Genre: Literary Fiction | Speculative Fiction
Release Date: 3rd February 2022 (Re-release)
Publisher: Faber & Faber
They are everywhere, but they are invisible.
They are calculating, cruel and absolute. They burn books and silence music. They do not tolerate people who choose to live alone or differently. They do not tolerate resistance, and they will show no mercy to anybody who even thinks about not doing things how they demand.
But our narrator thinks, and creates. As they move around the shadows of the counrtyside with other artists and thinkers who would be destroyed if caught by them. But still, they persevere, and silently hope for their creation to one day outweigh the destruction.
"Destruction doesn't count. One can always create again."
There is an unsettling and striking symmetry in the story of They and its author Kay Dick. When this novel was first published in the 1970's, it seemed the world just wasn't ready for it and it was pulled from print.

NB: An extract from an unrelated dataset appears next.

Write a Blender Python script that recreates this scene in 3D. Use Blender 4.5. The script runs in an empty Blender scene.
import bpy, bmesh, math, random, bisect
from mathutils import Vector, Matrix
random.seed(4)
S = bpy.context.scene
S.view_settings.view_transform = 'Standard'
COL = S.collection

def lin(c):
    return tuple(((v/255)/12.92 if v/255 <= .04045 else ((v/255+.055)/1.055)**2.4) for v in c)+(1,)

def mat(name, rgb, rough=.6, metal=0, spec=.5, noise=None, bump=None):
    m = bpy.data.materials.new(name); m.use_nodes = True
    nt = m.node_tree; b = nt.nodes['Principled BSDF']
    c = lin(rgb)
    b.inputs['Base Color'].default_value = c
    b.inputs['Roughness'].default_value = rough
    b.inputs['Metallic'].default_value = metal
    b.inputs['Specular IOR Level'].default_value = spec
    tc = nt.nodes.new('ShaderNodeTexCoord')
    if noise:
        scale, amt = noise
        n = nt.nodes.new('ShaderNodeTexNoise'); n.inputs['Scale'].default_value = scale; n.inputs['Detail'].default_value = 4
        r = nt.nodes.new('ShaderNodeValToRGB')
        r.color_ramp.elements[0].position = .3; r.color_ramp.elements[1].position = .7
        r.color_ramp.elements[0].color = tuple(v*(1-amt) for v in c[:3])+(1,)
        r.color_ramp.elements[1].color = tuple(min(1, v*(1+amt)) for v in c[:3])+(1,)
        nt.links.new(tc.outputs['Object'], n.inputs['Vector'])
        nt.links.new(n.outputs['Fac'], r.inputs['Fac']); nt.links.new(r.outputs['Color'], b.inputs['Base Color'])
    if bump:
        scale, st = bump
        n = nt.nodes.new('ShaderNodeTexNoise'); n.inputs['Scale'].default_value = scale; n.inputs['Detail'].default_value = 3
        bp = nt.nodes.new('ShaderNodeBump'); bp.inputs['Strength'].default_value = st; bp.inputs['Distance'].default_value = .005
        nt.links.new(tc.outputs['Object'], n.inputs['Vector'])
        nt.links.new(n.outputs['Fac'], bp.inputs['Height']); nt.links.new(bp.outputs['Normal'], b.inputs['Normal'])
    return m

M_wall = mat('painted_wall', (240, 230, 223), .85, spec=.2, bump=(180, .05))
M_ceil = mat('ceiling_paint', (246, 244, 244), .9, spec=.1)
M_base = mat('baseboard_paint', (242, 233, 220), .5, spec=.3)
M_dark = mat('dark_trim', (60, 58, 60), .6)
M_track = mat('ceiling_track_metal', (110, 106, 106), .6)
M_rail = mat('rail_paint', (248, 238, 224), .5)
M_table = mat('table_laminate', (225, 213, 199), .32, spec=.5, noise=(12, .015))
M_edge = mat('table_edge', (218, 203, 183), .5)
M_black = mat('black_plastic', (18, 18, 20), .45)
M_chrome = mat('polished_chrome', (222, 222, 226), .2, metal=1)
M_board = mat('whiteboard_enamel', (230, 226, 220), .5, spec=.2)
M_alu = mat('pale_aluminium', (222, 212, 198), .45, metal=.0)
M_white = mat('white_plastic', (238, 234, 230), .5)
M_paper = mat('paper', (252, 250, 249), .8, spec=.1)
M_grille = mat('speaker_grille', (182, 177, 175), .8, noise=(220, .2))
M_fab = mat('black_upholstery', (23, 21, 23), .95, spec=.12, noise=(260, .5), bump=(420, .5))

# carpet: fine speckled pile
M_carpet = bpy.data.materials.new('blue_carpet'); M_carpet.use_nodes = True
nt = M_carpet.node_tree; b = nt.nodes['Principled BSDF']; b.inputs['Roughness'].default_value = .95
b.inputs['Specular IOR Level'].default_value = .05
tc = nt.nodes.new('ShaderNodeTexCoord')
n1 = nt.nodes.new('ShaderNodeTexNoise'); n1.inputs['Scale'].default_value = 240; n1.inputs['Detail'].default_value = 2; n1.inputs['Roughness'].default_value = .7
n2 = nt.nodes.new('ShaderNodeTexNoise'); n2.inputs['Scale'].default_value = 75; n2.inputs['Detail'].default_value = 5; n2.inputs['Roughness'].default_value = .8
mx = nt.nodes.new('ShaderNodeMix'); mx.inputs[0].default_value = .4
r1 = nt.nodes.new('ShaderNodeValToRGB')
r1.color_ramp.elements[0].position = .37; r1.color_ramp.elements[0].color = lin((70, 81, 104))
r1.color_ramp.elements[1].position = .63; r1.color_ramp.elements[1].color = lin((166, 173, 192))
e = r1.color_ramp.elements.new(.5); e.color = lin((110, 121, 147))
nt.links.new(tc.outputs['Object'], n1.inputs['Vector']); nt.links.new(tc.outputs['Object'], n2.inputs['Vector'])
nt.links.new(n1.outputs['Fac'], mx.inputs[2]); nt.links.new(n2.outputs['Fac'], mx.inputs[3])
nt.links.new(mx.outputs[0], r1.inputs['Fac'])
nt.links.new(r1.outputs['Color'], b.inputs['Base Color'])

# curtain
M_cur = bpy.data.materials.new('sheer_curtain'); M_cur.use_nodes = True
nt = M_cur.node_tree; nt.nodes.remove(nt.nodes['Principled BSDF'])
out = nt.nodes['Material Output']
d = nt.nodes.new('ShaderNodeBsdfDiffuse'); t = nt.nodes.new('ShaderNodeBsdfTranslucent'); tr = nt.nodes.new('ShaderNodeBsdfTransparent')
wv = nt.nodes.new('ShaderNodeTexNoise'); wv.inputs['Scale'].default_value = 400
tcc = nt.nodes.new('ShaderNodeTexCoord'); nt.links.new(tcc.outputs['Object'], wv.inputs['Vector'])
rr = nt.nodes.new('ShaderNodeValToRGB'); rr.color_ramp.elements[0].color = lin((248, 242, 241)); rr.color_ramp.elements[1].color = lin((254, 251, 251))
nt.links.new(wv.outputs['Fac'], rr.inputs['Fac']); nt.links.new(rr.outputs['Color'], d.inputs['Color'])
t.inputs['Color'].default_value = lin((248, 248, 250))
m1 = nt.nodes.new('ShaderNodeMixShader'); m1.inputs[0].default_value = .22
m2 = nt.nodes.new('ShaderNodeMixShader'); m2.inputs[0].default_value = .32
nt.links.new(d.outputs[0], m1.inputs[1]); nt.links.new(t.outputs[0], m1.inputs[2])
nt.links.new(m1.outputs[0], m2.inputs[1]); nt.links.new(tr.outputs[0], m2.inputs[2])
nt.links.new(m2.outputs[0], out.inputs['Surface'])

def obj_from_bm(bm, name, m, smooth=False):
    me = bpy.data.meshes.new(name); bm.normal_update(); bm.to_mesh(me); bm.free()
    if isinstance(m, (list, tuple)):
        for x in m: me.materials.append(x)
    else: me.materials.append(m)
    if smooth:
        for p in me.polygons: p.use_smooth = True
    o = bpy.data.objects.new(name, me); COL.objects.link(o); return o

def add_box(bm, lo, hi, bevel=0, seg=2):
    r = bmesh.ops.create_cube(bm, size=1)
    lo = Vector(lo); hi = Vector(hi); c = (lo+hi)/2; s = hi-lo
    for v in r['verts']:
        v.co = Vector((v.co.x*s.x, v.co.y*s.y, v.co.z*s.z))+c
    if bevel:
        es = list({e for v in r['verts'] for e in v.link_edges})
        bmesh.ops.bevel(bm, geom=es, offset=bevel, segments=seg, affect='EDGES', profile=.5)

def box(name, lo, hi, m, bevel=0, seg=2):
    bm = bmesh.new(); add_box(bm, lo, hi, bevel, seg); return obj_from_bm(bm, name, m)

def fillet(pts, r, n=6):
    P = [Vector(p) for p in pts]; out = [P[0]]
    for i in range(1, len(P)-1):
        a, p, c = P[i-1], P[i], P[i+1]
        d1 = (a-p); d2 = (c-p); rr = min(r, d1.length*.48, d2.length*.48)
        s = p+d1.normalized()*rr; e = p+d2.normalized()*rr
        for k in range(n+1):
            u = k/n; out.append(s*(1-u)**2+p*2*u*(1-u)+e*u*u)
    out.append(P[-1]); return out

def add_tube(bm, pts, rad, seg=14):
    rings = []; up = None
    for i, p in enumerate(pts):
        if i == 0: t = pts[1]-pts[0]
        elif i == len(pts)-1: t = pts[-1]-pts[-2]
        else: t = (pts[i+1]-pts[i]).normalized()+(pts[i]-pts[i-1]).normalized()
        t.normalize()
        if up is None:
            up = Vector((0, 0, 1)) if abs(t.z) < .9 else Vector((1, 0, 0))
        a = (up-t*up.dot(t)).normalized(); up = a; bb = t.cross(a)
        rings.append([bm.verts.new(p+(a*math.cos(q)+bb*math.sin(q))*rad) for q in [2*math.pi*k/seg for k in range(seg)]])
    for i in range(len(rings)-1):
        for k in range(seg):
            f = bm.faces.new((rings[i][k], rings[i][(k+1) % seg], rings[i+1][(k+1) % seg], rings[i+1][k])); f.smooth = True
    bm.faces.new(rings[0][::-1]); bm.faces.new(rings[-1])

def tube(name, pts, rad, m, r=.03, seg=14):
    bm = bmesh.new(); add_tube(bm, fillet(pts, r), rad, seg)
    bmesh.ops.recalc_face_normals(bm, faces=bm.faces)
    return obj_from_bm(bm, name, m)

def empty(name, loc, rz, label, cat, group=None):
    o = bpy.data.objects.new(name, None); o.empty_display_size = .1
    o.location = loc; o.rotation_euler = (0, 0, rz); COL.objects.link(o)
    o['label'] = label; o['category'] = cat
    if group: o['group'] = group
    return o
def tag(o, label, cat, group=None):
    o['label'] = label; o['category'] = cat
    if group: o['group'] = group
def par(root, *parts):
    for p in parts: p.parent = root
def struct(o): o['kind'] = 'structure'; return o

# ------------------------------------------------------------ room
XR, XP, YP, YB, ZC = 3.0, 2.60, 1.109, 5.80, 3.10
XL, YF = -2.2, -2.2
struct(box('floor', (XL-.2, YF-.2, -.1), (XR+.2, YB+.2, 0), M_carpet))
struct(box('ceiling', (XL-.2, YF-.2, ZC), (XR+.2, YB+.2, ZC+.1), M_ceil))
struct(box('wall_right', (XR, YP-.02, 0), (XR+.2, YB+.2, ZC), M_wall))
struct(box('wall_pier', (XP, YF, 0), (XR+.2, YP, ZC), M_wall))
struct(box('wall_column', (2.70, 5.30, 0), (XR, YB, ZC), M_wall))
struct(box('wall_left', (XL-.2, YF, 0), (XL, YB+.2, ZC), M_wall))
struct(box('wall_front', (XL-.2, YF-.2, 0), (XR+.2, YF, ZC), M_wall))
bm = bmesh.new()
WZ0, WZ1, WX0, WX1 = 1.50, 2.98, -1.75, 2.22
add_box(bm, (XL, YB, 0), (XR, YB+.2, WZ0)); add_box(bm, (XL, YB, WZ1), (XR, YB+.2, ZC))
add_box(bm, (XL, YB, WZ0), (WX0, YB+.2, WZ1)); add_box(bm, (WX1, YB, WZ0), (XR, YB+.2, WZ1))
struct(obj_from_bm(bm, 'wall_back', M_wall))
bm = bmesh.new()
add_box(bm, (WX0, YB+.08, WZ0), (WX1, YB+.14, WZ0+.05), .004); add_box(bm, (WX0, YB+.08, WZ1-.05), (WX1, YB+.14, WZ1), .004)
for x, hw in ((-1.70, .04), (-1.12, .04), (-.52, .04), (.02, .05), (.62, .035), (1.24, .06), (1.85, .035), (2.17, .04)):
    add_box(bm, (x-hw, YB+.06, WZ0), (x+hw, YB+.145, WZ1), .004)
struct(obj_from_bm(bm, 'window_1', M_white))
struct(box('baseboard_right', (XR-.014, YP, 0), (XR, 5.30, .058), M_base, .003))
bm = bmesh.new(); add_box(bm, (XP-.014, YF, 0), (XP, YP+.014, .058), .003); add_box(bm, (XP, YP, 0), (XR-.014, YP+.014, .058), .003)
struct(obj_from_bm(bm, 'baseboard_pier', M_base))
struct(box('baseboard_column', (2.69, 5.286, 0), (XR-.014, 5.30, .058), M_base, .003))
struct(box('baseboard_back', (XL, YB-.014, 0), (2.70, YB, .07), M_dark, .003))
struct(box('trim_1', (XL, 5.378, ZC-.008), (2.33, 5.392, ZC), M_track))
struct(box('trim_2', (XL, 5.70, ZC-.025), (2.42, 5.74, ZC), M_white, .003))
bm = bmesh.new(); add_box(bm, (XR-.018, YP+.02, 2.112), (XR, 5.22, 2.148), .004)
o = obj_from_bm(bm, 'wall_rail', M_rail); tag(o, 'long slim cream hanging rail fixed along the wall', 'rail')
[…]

Sadly Kay passed away in 2001 and now their work is being rediscovered once more. Now as we live through many of our own personal dystopias, Dicks writing resonates unwelcomely and forces us to ask questions about creation - is it worth creating art, writing novels, making music when nobody is looking? What happens when art fades into history, do we have a duty to remember it?

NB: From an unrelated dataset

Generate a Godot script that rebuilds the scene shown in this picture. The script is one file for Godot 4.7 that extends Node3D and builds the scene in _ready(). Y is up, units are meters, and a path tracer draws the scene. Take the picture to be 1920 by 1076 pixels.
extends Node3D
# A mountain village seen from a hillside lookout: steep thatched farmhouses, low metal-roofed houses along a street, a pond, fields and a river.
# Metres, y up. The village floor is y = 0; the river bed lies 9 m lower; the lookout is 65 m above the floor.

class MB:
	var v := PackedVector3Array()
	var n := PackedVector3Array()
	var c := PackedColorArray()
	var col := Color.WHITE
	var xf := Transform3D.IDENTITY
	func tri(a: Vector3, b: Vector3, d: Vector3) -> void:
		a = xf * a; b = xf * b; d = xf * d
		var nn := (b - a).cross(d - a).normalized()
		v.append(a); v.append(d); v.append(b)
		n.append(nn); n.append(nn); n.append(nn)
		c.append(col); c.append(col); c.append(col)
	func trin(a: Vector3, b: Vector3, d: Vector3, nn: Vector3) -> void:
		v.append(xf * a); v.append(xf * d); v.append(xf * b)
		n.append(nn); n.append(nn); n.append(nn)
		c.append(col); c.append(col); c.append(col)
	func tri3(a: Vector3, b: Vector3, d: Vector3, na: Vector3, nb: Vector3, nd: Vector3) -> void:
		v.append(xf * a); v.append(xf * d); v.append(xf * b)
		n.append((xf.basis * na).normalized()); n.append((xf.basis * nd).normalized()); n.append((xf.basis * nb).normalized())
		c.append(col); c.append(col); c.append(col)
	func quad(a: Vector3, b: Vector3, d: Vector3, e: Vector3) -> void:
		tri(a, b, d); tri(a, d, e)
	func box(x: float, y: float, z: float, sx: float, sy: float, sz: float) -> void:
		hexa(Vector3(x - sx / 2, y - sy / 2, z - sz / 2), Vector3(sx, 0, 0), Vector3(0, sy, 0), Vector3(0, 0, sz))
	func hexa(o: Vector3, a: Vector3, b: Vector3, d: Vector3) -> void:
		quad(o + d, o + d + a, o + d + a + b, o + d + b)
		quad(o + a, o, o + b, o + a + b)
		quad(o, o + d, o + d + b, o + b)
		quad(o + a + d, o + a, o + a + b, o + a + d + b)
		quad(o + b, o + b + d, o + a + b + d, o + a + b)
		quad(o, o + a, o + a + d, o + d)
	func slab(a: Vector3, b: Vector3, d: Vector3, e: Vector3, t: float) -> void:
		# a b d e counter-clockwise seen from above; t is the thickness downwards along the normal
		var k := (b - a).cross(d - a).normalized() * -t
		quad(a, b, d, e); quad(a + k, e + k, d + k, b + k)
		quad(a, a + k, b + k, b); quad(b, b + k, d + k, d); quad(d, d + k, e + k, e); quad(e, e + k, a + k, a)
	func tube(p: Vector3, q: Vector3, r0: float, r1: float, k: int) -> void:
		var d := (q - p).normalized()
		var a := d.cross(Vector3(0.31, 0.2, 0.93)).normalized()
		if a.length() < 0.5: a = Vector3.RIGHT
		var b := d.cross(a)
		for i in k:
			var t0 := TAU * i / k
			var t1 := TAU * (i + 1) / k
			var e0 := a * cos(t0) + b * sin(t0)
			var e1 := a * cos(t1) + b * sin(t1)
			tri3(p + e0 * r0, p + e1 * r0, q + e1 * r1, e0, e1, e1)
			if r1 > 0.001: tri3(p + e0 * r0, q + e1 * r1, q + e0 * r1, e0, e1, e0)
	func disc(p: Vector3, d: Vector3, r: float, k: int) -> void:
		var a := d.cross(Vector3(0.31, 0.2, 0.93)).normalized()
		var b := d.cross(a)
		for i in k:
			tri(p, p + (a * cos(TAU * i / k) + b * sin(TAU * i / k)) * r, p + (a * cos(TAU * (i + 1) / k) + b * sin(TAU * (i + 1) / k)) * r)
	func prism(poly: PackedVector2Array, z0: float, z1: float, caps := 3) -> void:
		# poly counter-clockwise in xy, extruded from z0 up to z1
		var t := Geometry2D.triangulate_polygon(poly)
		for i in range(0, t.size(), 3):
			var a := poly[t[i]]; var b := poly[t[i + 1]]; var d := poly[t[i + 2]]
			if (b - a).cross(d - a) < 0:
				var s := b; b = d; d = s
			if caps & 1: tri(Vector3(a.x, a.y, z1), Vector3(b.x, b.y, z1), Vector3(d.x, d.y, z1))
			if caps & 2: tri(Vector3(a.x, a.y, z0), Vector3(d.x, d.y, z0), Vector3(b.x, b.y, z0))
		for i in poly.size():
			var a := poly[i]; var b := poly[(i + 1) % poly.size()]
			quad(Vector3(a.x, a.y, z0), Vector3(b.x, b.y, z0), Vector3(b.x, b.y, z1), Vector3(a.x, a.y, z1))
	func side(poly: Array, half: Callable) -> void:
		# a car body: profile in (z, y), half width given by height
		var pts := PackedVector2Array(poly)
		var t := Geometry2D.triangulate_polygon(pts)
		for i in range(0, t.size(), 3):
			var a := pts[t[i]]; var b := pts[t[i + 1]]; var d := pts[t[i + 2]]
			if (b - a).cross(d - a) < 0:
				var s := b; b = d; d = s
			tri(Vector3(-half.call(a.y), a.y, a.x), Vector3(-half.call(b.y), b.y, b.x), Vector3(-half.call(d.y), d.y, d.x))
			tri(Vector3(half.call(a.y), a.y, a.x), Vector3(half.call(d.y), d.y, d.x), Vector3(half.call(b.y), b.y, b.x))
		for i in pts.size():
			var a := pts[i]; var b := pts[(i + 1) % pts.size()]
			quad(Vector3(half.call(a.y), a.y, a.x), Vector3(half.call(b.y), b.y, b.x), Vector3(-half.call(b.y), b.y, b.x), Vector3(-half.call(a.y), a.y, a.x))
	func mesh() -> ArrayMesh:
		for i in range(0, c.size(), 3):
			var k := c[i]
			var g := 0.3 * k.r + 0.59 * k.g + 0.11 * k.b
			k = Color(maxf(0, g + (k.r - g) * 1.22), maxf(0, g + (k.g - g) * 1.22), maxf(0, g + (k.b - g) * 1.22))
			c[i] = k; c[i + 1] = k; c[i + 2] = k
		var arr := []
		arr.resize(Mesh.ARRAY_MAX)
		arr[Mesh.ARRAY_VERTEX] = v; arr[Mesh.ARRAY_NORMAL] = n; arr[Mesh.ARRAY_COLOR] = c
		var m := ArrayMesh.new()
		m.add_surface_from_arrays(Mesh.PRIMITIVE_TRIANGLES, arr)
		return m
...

Our narrator is a non-gendered, non-named, undescribed human of our own imagination, and their storytelling was strange. The style jumped from flowing and descriptive to blocky and blunt - it didn't always make sense, but somehow the feelings always translated through the pages without the need for explanation.

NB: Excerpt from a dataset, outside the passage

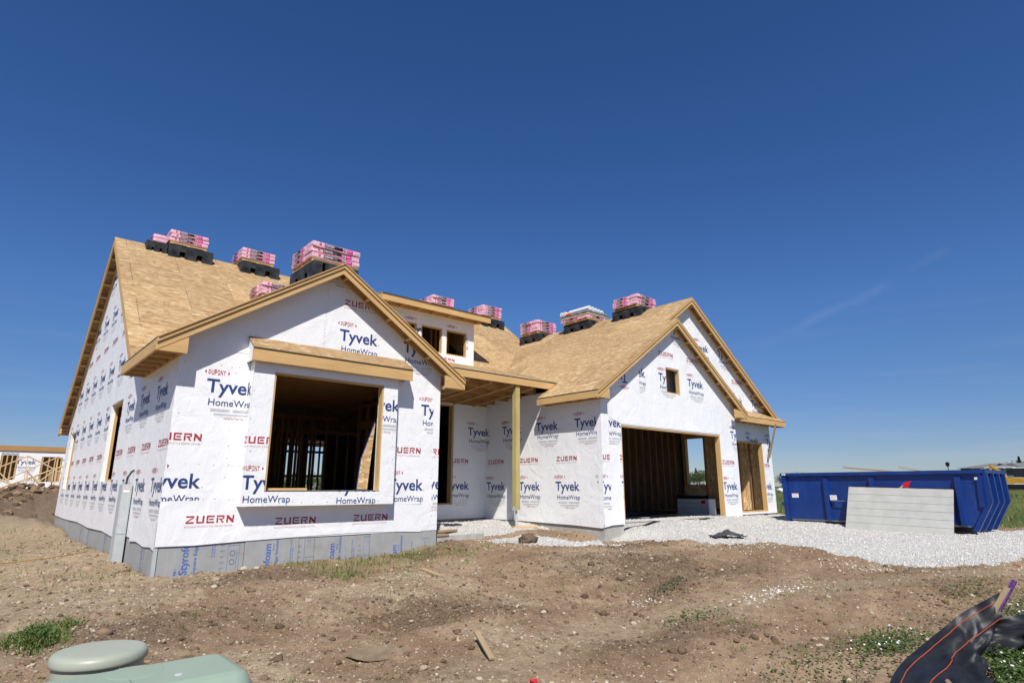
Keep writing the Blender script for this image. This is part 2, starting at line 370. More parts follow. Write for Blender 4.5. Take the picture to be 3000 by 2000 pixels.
def unit_tyvek(u, v, small=True):
    """one printed block: maker's name, big word, second word, small print; (u, v) = left end and baseline of the big word"""
    L = [('blue_ink', word('Tyvek', u, v, 0.845, 0.222, 0.017)), ('red_ink', dupont(u-0.055, v+0.345, 0.41)),
         ('blue_ink', word('HomeWrap', u+0.055, v-0.222, 0.80, 0.112, 0.004)),
         ('grey_ink', word('\u00ae', u+0.86, v, 0.025, 0.03))]
    if small:
        for k, (a, b) in enumerate(((0.10, 0.42), (0.46, 0.84))):
            for j in range(3): L.append(('grey_ink', rect(u+a, v-0.285-j*0.018, u+b-0.03*(j % 2), v-0.279-j*0.018)))
        for j in range(2): L.append(('grey_ink', rect(u+0.16, v-0.362-j*0.017, u+0.80, v-0.356-j*0.017)))
        L.append(('grey_ink', word('Call 1-800-448-9835, tyvek.com/homewrap', u+0.18, v-0.412, 0.60, 0.014)))
        L.append(('red_ink', word('MADE IN THE USA', u+0.33, v-0.448, 0.33, 0.026)))
    return L
def unit_zuern(u, v, w=0.72):
    return [('red_ink', zuern(u, v, w, 0.118)), ('pale_red_ink', word('BUILDING PRODUCTS & DESIGN CENTER', u-0.01, v-0.062, w, 0.026))]

def clip_half(poly, a, b, c):
    """keep a*x+b*y <= c"""
    out = []
    for i in range(len(poly)):
        p, q = poly[i], poly[(i+1) % len(poly)]; dp = a*p[0]+b*p[1]-c; dq = a*q[0]+b*q[1]-c
        if dp <= 0: out.append(p)
        if (dp < 0 < dq) or (dq < 0 < dp):
            t = dp/(dp-dq); out.append((p[0]+(q[0]-p[0])*t, p[1]+(q[1]-p[1])*t))
    return out
def clip_rect(poly, r):
    for a, b, c in ((-1, 0, -r[0]), (0, -1, -r[1]), (1, 0, r[2]), (0, 1, r[3])):
        poly = clip_half(poly, a, b, c)
        if len(poly) < 3: return []
    return poly
def clip_convex(poly, conv):
    n = len(conv)
    for i in range(n):
        p, q = conv[i], conv[(i+1) % n]; ex, ey = q[0]-p[0], q[1]-p[1]
        poly = clip_half(poly, ey, -ex, ey*p[0]-ex*p[1])
        if len(poly) < 3: return []
    return poly
def minus_rect(polys, r):
    out = []
    for p in polys:
        xs = [q[0] for q in p]; ys = [q[1] for q in p]
        if max(xs) <= r[0] or min(xs) >= r[2] or max(ys) <= r[1] or min(ys) >= r[3]: out.append(p); continue
        for c in ((1, 0, r[0]), (-1, 0, -r[2])):
            x = clip_half(p, *c)
            if len(x) > 2: out.append(x)
        m = clip_half(clip_half(p, -1, 0, -r[0]) or [], 1, 0, r[2]) if len(p) > 2 else []
        if len(m) > 2:
            for c in ((0, 1, r[1]), (0, -1, -r[3])):
                x = clip_half(m, *c)
                if len(x) > 2: out.append(x)
    return out
def area2(p): return sum(p[i][0]*p[(i+1) % len(p)][1]-p[(i+1) % len(p)][0]*p[i][1] for i in range(len(p)))
def rot180(L, u, v): return [(m, [[(2*u-p[0], 2*v-p[1]) for p in t] for t in T]) for m, T in L]

class Wall:
    """flat wall: outline and openings in (u, v); u runs left to right as read from outside, v = height"""
    def __init__(s, o, ud, n, outline, holes=(), t=0.16, outer='wrap', inner='osb_wall_shade', edge='wrap', jamb='wrap', ends=False):
        s.o, s.ud, s.n = V(o), V(ud), V(n); s.outline = outline; s.holes = list(holes); s.t = t
        s.mb = MB(); s.d = 0.0; b = s.mb
        xs = sorted(set([min(p[0] for p in outline), max(p[0] for p in outline)] + [h[i] for h in s.holes for i in (0, 2)]))
        ys = sorted(set([min(p[1] for p in outline), max(p[1] for p in outline)] + [h[i] for h in s.holes for i in (1, 3)]))
        if area2(outline) < 0: outline = outline[::-1]
        s.outline = outline
        for i in range(len(xs)-1):
            for j in range(len(ys)-1):
                cx, cy = (xs[i]+xs[i+1])/2, (ys[j]+ys[j+1])/2
                if any(h[0] < cx < h[2] and h[1] < cy < h[3] for h in s.holes): continue
                p = clip_convex([(xs[i], ys[j]), (xs[i+1], ys[j]), (xs[i+1], ys[j+1]), (xs[i], ys[j+1])], outline)
                if len(p) < 3 or abs(area2(p)) < 1e-6: continue
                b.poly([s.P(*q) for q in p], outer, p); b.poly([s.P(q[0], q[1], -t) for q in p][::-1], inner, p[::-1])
        m = len(outline)
        for i in range(m):
            p, q = outline[i], outline[(i+1) % m]
            if not ends and abs(p[0]-q[0]) < 1e-6: continue
            b.poly([s.P(*q), s.P(*p), s.P(p[0], p[1], -t), s.P(q[0], q[1], -t)], edge)
        for h in s.holes:
            c = [(h[0], h[1]), (h[2], h[1]), (h[2], h[3]), (h[0], h[3])]
            for i in range(4):
                p, q = c[i], c[(i+1) % 4]
                b.poly([s.P(*p), s.P(*q), s.P(q[0], q[1], -t), s.P(p[0], p[1], -t)], jamb)
    def P(s, u, v, d=0.0): return s.o + s.ud*u + V((0, 0, v)) + s.n*d
    def ink(s, L, clip=None, d=0.004):
        for m, T in L:
            for t in T:
                t = list(t)
                if area2(t) < 0: t = t[::-1]
                if clip: t = clip_rect(t, clip)
                if len(t) < 3: continue
                t = clip_convex(t, s.outline)
                if len(t) < 3: continue
                ps = [t]
                for h in s.holes: ps = minus_rect(ps, h)
                for p in ps:
                    if abs(area2(p)) > 1e-7: s.mb.poly([s.P(q[0], q[1], d) for q in p], m, p)
    def sheet(s, pts, d=0.003, mat='wrap'): s.mb.poly([s.P(q[0], q[1], d) for q in pts], mat, pts)
    def staples(s, lines, d=0.005):
        for (u0, v0, u1, v1, step) in lines:
            L = math.hypot(u1-u0, v1-v0); n = int(L/step)
            for i in range(n):
                f = (i+random.uniform(.2, .8))/n; u = u0+(u1-u0)*f+random.gauss(0, .012); v = v0+(v1-v0)*f+random.gauss(0, .012)
                w = random.uniform(.005, .011); a = random.uniform(-.9, .9)
                c, q = math.cos(a), math.sin(a)
                s.ink([('dark_gap', [[(u+x*c-y*q, v+x*q+y*c) for x, y in ((-w, -.003), (w, -.003), (w, .003), (-w, .003))]])], d=d)
    def lining(s, h, name='window_frame', parent=None, t=0.038, mat='pine', sides='lrtb', d0=-0.012, depth=None):
        """lumber lining of one rough opening"""
        b = MB(); dep = (s.t + 0.03 if depth is None else depth); u0, v0, u1, v1 = h
        nn = s.n*(-dep)
        if 'l' in sides: b.box3(s.P(u0+0.002, v0, d0), s.ud*t, V((0, 0, v1-v0)), nn, mat)
        if 'r' in sides: b.box3(s.P(u1-t-0.002, v0, d0), s.ud*t, V((0, 0, v1-v0)), nn, mat)
        if 't' in sides: b.box3(s.P(u0+t+.004, v1-t-0.002, d0), s.ud*(u1-u0-2*t-.008), V((0, 0, t)), nn, mat)
        if 'b' in sides: b.box3(s.P(u0+t+.004, v0+0.002, d0), s.ud*(u1-u0-2*t-.008), V((0, 0, t)), nn, mat)
        return b.build(name, parent)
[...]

Our nameless narrator and our villains are only identified by the word 'They' - blurring the lines even further in a way that only a captivating dystopian novel truly can. Our villians slowly strip away creativity and individuality, making it seem like there is a choice but really there isn't - and in a way that's more terrifying than outright control. It draws the reader in to question everything - especially about inaction, and whether inaction is really action on the side of the oppressor.
"Any attempt to give up was playing into their hands. Inaction was what they wanted."
If you're looking for an easy, clear, fully-resolved story, put this book back on the shelf and back away slowly. They isn't any of that - it is a short story that is enigmatically nightmarish and chaotic, both an electric celebration of expression, queerness and freedom and also an uneasy warning about how close we are to any number of dystopias if we let them take control.
⭐⭐⭐⭐
I was gifted an advanced reviewers copy of this title in return for an honest review.